Ministre de l'Éducation Nationale en 1962, dans le gouvernement de Georges Pompidou, Pierre Sudreau s'oppose fermement au projet de référendum sur l'élection du président de la République au suffrage universel. Désavoué par le général de Gaulle Pierre Sudreau démissionne du gouvernement.
Plutôt situé au centre-gauche, mais ne revendiquant aucune appartenance à un parti politique particulier, Pierre Sudreau définit lui-même son action politique comme le prolongement naturel de son engagement dans la Résistance et de sa déportation, dont il a pleinement intégré l'expérience à sa pensée.
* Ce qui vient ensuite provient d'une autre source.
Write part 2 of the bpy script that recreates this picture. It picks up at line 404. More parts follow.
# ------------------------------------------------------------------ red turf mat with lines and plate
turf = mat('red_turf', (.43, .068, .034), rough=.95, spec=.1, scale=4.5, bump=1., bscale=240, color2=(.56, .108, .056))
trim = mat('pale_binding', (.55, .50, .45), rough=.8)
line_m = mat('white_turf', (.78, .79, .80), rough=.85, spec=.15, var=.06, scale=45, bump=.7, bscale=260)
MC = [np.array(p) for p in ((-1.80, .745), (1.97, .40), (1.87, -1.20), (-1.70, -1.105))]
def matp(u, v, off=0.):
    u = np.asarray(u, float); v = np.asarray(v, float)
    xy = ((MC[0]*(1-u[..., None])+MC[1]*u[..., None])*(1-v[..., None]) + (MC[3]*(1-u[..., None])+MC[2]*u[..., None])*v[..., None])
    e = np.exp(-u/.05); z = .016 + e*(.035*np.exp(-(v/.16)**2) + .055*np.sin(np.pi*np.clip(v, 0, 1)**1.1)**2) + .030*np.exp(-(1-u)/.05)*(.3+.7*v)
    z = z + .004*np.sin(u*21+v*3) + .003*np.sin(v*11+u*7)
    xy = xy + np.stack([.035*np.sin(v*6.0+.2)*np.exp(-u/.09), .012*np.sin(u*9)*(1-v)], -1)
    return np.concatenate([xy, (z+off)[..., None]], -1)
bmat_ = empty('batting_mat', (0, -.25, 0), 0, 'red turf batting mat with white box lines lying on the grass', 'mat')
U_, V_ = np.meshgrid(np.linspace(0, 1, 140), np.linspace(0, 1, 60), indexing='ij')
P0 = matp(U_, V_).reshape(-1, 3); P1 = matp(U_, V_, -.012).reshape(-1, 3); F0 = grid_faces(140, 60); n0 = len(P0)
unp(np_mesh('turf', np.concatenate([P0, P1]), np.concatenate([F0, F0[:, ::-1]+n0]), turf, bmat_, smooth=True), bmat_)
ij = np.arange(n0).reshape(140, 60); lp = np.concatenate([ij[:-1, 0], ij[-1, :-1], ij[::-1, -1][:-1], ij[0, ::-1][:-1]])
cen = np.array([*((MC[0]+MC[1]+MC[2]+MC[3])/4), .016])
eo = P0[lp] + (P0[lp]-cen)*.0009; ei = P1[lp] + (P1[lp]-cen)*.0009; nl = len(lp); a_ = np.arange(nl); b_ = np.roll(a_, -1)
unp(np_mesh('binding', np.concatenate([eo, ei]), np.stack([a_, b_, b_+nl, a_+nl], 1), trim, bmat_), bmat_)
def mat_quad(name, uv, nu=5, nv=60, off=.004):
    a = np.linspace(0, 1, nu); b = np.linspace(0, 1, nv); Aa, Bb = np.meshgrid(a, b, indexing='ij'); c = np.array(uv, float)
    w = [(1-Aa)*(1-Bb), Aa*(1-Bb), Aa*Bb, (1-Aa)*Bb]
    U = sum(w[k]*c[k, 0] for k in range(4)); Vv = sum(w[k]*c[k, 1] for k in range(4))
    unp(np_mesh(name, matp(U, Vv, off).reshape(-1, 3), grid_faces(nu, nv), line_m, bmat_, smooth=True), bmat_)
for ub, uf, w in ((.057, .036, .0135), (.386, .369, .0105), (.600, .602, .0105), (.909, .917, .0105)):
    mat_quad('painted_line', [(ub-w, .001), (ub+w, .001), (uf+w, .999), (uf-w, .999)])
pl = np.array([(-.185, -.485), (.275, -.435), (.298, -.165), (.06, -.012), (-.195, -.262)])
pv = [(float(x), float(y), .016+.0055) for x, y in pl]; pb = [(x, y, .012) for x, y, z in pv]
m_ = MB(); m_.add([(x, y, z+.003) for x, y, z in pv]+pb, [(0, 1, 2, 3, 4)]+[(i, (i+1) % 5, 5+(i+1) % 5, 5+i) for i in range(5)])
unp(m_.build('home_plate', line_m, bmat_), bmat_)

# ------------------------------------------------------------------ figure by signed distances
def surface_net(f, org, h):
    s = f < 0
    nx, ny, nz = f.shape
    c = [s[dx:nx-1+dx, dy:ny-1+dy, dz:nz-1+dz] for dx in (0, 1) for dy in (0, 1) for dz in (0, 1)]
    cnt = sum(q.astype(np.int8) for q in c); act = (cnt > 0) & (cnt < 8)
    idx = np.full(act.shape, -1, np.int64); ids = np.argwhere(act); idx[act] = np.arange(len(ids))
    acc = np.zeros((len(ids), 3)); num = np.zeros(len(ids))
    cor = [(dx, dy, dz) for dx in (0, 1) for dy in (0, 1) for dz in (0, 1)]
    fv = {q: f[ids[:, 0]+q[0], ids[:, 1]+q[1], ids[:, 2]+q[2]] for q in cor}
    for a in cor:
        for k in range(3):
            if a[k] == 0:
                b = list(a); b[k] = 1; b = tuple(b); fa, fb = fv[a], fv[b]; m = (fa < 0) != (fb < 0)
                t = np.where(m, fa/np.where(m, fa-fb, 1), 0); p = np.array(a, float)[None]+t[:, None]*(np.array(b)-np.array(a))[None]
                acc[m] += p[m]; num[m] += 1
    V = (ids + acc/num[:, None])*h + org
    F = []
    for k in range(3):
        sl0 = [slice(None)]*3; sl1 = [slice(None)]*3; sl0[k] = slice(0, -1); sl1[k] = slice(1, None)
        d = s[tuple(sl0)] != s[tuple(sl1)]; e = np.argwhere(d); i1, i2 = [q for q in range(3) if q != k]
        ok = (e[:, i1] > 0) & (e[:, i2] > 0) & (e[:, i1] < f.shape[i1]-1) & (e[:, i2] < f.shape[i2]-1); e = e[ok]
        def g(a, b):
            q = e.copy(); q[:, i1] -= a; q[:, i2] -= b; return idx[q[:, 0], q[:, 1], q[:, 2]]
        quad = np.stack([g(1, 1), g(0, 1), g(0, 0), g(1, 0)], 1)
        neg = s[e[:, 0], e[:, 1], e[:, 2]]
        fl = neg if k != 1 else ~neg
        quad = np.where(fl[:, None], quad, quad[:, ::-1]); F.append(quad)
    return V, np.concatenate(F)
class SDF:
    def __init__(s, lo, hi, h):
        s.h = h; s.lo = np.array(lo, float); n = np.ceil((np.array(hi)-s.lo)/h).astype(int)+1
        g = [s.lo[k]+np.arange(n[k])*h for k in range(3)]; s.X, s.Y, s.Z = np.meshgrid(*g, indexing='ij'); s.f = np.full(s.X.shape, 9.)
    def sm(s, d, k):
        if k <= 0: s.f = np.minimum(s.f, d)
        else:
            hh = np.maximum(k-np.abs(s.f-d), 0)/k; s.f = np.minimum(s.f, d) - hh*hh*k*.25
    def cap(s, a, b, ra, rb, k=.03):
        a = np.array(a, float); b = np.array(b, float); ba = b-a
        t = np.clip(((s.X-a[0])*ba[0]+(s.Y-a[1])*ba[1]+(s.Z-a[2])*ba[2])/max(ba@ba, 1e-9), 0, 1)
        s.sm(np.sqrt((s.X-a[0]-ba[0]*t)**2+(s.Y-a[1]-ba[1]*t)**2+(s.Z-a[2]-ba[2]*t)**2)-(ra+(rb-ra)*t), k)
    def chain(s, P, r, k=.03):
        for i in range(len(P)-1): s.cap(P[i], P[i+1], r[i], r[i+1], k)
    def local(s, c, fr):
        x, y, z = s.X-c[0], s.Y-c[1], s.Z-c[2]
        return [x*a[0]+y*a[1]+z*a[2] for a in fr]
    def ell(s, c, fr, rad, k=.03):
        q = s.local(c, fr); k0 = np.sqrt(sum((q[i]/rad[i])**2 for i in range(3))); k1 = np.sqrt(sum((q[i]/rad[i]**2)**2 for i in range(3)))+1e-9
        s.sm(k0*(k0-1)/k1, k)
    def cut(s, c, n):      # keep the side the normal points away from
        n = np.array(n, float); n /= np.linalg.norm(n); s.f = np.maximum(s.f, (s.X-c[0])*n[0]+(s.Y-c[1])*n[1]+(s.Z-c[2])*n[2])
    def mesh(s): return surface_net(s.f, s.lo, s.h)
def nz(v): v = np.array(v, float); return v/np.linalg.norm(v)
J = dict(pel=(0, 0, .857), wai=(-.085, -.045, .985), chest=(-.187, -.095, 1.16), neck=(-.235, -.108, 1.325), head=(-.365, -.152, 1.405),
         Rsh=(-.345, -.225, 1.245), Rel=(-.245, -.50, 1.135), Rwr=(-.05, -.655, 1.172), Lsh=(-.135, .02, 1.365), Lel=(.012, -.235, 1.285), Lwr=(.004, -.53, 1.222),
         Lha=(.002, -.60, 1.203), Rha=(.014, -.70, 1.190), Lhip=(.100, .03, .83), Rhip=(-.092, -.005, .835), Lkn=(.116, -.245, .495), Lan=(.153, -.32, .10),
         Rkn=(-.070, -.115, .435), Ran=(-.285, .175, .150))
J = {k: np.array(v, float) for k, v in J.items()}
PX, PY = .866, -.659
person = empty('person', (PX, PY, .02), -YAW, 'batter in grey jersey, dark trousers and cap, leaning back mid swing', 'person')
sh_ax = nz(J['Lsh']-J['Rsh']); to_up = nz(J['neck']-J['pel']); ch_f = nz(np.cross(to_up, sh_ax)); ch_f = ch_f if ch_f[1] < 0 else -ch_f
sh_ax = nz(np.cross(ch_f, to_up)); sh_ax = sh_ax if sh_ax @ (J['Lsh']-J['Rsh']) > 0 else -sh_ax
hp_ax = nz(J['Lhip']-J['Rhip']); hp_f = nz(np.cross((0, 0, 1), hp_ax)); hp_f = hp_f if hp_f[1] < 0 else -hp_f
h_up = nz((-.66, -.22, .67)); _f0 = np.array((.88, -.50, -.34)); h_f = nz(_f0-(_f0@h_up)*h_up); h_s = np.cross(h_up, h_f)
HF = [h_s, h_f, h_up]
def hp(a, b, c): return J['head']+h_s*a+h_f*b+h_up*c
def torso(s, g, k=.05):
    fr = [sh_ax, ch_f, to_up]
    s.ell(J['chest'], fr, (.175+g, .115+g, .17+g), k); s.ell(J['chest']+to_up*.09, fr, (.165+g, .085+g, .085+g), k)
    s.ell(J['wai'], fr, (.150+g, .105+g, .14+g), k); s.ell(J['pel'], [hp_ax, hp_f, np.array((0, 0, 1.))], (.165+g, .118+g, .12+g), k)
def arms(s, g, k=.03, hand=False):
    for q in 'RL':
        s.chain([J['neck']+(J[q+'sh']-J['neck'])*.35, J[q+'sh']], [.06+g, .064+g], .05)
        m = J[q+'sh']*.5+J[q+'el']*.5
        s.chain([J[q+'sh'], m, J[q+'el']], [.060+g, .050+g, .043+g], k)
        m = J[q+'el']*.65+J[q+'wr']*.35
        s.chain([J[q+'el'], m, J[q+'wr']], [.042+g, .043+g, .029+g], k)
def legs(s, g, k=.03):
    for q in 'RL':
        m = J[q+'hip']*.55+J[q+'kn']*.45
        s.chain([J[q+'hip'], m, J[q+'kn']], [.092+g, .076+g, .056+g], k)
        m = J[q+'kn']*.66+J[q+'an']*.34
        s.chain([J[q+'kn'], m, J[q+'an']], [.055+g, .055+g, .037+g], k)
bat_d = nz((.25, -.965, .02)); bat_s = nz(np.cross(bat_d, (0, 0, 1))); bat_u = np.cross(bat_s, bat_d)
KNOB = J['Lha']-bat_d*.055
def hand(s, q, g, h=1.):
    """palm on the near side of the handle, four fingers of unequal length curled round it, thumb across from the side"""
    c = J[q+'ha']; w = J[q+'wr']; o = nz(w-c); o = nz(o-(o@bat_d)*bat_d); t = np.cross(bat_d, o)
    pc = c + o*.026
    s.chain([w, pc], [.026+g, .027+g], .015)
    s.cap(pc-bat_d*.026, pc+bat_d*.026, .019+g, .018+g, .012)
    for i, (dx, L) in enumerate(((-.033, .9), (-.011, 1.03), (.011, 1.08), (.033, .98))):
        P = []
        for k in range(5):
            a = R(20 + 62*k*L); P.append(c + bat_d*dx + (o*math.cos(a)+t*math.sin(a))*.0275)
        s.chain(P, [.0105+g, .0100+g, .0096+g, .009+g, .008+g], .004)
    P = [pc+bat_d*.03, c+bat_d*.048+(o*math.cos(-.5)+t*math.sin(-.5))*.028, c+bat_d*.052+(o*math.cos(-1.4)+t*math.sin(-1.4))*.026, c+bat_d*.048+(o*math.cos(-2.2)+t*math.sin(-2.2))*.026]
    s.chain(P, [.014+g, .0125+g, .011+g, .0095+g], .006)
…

Militant depuis les années 1980 pour diverses causes (contre la prolifération des armes nucléaires, pour le rapprochement Nord-Sud ou pour la paix au Proche-Orient), Pierre Sudreau œuvre également pour le rapprochement des diverses sensibilités politiques des associations du monde résistant et déporté. Auteur de plusieurs ouvrages, dont le plus ouvert sur l'avenir, s'intitule Au-delà de toutes les frontières, autant Mémoires qu'essai, nourri de son action politique, de ses engagements divers et de son expérience des camps, Pierre Sudreau développe une vision du monde à la fois lucide, pacifiste et humaniste.